二酸化炭素(CO2)吸収源の一つで、海草や海藻類など海洋生態系による「ブルーカーボン」の価値に関心が高まっている。国内の沿岸域で「藻場(もば)」と呼ばれる海藻類の群生地を保全・再生する活動が広がっており、「Jブルークレジット制度」の認証量は年々増加。クレジットの取引価格も高水準で、J―クレジットの「森林」と比較すると10倍以上の値がついている。クレジットの保有者には、大手エネルギー企業も名を連ねる。

 ◇漁業守る意義

 ブルーカーボンは大気中のCO2を海草や海藻類が光合成によって吸収し、そのまま海中で貯留する考え方。CO2を吸収・貯留する藻場は、地球温暖化による水温上昇などの影響で減少傾向にある。藻場の減少が続くと魚の産卵や稚魚の成育環境が悪化し、漁業にも影響がでる。これを打開してCO2吸収源も拡大させるため、企業や自治体、漁業関係者などが連携した藻場の再生プロジェクトが各地で展開されている。

 ブルーカーボンによるCO2吸収量を認証する「Jブルークレジット制度」は、2020年度に創設。クレジットの認証や発行に関わる手続きは、国土交通省の認可法人であるジャパンブルーエコノミー技術研究組合(JBE)が運営している。

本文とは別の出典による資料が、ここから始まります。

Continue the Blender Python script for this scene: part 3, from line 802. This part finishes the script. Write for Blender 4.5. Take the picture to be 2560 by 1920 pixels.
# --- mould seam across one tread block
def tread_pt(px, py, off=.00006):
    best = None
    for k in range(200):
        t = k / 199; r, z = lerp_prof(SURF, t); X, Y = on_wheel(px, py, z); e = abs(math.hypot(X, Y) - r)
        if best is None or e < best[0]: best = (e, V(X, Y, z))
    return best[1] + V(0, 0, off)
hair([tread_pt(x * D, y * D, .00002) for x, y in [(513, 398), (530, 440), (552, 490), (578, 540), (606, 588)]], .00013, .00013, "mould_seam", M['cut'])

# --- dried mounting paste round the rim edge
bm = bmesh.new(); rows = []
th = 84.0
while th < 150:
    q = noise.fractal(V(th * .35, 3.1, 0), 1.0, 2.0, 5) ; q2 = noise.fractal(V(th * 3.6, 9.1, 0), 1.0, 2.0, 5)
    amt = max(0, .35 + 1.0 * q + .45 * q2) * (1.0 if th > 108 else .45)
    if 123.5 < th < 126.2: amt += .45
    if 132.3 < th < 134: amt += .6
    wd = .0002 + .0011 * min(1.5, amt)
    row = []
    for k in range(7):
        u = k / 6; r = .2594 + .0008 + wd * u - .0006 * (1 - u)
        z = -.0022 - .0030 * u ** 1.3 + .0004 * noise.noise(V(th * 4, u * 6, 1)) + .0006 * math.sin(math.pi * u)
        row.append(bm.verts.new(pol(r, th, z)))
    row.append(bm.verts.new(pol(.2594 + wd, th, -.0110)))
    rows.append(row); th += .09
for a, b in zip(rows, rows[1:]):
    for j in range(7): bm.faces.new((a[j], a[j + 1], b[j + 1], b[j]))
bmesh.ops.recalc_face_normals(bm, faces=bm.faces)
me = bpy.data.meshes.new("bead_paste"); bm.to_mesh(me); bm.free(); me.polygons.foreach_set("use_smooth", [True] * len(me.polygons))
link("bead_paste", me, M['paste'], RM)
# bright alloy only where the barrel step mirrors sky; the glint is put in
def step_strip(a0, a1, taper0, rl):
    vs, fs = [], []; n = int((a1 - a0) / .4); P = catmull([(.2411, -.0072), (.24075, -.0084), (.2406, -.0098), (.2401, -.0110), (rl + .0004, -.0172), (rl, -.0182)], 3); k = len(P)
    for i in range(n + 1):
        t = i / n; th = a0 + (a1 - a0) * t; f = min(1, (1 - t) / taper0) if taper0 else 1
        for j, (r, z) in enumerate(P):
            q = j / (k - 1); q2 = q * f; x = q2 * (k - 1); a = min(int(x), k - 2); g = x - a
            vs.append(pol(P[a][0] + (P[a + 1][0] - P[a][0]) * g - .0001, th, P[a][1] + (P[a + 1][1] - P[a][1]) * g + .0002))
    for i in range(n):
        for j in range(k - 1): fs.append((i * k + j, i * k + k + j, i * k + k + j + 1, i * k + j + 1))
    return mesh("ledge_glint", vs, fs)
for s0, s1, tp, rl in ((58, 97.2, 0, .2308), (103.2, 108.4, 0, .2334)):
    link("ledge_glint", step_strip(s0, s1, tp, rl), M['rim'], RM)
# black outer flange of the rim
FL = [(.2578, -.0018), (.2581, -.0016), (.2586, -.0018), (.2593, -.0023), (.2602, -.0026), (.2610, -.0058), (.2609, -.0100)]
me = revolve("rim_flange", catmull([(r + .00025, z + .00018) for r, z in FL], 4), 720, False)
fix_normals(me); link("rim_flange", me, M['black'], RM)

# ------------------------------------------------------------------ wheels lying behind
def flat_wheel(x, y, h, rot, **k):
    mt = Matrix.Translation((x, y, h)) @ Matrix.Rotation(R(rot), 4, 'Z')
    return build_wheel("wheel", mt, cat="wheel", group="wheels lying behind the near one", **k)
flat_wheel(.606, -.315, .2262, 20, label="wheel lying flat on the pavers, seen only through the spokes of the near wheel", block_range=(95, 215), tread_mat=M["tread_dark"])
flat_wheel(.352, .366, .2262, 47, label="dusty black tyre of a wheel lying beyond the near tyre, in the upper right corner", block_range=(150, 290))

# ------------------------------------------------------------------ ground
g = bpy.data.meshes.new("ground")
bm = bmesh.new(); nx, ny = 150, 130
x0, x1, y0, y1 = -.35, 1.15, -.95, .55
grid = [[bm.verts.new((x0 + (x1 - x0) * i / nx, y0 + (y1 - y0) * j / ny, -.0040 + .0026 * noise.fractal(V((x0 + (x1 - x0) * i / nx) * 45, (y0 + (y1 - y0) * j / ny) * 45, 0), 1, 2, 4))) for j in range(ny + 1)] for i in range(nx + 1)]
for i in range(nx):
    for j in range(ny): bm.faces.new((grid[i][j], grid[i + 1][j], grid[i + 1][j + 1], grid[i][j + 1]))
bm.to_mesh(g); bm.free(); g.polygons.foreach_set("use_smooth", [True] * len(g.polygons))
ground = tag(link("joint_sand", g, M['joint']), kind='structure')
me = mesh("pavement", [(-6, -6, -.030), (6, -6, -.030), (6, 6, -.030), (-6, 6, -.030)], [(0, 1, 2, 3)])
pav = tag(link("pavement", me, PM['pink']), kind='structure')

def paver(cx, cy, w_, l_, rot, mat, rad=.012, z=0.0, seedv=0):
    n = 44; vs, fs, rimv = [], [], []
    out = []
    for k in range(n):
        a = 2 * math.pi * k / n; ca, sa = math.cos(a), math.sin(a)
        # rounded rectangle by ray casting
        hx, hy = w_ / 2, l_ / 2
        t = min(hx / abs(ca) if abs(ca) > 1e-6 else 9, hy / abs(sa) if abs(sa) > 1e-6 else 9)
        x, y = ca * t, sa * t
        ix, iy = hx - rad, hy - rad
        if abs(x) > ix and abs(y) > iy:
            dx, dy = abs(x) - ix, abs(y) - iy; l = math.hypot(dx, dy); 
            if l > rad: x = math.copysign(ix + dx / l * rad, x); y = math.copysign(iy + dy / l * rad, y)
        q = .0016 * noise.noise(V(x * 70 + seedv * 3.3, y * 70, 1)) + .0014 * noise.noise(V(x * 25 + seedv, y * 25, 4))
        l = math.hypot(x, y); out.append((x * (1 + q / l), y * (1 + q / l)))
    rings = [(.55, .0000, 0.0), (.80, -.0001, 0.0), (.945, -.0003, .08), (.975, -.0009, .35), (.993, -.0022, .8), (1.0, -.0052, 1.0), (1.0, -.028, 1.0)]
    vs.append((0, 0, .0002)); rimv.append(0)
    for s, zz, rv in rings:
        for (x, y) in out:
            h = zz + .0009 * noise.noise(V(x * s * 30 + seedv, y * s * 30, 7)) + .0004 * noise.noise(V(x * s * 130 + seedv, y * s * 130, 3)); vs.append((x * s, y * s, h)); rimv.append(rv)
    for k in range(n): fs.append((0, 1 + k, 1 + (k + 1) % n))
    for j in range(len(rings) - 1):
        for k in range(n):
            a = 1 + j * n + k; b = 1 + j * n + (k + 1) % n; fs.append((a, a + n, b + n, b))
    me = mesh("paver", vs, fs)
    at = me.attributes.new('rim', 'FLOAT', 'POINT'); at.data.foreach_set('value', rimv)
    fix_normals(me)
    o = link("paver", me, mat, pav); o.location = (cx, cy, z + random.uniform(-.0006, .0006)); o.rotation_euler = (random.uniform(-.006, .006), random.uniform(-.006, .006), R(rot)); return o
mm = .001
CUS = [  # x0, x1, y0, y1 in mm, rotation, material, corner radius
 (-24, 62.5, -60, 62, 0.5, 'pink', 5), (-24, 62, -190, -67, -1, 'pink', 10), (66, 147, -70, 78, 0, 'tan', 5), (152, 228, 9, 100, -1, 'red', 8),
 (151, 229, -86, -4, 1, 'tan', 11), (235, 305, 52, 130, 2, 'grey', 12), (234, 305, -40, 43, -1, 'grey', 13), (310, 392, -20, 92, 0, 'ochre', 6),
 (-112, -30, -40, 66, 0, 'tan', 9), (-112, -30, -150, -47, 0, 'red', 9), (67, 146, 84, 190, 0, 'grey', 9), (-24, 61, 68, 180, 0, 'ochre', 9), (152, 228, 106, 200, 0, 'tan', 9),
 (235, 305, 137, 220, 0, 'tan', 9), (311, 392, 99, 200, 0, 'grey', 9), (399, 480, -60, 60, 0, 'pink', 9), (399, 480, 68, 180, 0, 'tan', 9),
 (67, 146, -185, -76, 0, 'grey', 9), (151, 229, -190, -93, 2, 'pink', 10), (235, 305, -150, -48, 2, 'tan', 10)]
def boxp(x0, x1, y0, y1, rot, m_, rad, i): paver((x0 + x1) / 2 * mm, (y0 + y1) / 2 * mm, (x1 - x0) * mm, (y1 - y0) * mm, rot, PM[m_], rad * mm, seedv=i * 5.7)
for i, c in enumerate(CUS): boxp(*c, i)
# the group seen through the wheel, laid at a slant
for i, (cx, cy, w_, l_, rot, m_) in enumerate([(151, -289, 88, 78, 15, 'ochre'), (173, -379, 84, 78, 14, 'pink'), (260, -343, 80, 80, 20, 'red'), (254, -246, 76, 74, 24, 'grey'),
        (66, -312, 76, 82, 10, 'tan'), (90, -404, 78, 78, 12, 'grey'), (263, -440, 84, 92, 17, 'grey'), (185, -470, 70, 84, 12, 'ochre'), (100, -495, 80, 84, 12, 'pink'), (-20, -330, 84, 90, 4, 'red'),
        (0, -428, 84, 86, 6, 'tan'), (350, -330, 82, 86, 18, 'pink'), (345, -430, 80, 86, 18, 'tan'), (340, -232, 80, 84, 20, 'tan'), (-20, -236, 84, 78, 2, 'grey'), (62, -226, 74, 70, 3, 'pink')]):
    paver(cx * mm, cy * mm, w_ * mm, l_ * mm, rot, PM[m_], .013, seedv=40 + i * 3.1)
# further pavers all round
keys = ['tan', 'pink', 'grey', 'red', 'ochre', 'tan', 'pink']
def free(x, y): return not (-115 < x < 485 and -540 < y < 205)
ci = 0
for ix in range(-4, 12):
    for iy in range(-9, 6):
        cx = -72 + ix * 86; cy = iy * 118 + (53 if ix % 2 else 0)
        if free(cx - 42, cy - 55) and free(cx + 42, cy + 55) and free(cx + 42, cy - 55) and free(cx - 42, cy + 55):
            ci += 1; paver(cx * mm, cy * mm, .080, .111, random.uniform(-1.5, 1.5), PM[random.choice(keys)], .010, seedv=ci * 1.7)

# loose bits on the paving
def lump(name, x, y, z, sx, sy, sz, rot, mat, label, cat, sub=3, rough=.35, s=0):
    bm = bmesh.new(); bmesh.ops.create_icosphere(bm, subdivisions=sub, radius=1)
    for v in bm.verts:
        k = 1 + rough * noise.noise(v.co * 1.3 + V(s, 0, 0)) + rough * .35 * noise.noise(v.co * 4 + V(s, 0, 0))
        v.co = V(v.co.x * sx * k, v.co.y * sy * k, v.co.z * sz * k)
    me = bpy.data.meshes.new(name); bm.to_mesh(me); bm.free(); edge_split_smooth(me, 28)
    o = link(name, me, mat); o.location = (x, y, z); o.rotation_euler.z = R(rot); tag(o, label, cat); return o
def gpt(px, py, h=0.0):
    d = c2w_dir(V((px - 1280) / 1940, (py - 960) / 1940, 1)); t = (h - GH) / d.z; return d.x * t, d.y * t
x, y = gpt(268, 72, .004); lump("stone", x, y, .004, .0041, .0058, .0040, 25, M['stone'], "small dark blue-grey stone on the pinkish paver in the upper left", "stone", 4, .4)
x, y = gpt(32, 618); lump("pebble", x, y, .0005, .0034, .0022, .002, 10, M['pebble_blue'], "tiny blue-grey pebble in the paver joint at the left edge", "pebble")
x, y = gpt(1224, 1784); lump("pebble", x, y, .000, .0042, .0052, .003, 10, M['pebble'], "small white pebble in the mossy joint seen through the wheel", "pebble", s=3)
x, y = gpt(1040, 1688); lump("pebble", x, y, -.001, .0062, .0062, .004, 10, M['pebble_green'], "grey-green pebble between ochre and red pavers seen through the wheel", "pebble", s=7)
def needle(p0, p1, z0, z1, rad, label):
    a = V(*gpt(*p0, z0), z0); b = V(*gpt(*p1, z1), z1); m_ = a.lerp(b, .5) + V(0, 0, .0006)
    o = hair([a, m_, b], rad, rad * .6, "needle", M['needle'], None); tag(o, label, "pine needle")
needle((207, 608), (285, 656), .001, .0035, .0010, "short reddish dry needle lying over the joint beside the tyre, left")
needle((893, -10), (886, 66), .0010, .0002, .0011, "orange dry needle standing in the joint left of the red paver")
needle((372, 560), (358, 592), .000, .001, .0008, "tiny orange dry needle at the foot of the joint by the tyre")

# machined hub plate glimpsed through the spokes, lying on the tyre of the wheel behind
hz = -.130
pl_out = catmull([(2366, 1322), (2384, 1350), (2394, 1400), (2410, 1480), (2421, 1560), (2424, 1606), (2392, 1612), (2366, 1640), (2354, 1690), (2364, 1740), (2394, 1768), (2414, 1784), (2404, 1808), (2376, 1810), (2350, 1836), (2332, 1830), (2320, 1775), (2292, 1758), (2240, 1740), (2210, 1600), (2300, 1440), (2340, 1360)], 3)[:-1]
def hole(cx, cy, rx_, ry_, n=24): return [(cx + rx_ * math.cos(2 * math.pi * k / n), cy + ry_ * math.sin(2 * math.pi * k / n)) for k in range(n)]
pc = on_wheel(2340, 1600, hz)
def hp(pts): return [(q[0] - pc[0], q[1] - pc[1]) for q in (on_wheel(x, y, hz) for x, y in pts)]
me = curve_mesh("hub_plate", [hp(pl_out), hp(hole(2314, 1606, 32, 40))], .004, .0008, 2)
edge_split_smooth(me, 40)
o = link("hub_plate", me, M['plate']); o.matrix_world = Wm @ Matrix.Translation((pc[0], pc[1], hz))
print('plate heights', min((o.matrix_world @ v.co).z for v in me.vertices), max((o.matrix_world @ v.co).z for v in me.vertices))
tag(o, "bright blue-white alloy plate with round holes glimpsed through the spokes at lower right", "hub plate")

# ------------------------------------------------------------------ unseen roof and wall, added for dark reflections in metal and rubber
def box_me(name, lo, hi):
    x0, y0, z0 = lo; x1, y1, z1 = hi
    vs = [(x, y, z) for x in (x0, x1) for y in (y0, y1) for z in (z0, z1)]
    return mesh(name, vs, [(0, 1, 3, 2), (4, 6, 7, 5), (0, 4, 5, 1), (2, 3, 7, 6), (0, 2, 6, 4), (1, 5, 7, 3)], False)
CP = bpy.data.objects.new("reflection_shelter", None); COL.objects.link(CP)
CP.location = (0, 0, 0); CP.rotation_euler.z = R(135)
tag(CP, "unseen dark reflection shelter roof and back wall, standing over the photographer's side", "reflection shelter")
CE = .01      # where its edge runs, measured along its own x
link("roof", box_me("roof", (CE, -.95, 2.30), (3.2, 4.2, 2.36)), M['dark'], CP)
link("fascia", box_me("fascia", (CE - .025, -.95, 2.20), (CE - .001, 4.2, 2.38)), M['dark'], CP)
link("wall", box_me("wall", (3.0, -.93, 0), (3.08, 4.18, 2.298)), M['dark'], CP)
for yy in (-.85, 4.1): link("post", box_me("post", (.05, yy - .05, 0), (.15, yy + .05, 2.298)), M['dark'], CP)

 認証量は20年度1件・22トン、21年度4件・80トンと続き、22年度は21件・3733トンと大幅に増加。取引価格も1トン当たりの平均で20年度が1万3157円だったのに対し、22年度は8万4198円と大幅に引き上がった。東京証券取引所が今月開設したカーボン・クレジット市場で、「森林」が1トン当たり7千~8千円で推移しており、その差は10倍以上となる。

 JBEの公表資料によると、クレジットの保有者は海運や港湾に関わる企業に加え、コンビニや銀行、通信など幅広い企業が集まる。エネルギー業界では、中部電力、静岡ガス、広島ガスといった大手企業が活用している。

 ブルーカーボンを推進する国交省港湾局海洋・環境課の青山紘悦・港湾環境政策室長は、クレジットの認証数や価格動向について「CO2の吸収だけでなく地域づくりや環境教育、食料供給など多面的な価値が評価されているのではないか」とみる。23年度の認証数も増加する見込みで、年に1回だった審査を複数回に増やす。初回の審査結果は12月にも公表される見通し。青山室長は「クレジットの認知度は確実に高まっている」と評価する。

 ◇産学官連携へ

 国交省はブルーカーボンのさらなる拡大に向け、本腰を入れて議論を進めている。産官学の連携強化を促し、取り組みを活発化させるための新たな枠組みを今年度内にも立ち上げる計画だ。年度内に3回開催する有識者会合を通じて、詳細検討を進める。先進的かつ持続可能な優秀事例を表彰する「全国海の再生・ブルーインフラ賞」も創設した。

 ブルーカーボンの取り組みは、民間企業と沿岸域の自治体、漁業関係者をつなぐ一つの有効なツールといえる。様々な海域で洋上風力発電の開発が進む中、事業者と地域との良好な関係構築はより一層重要になる。脱炭素社会の実現に貢献しながら様々なメリットが得られるブルーカーボンに、今後も期待が高まりそうだ。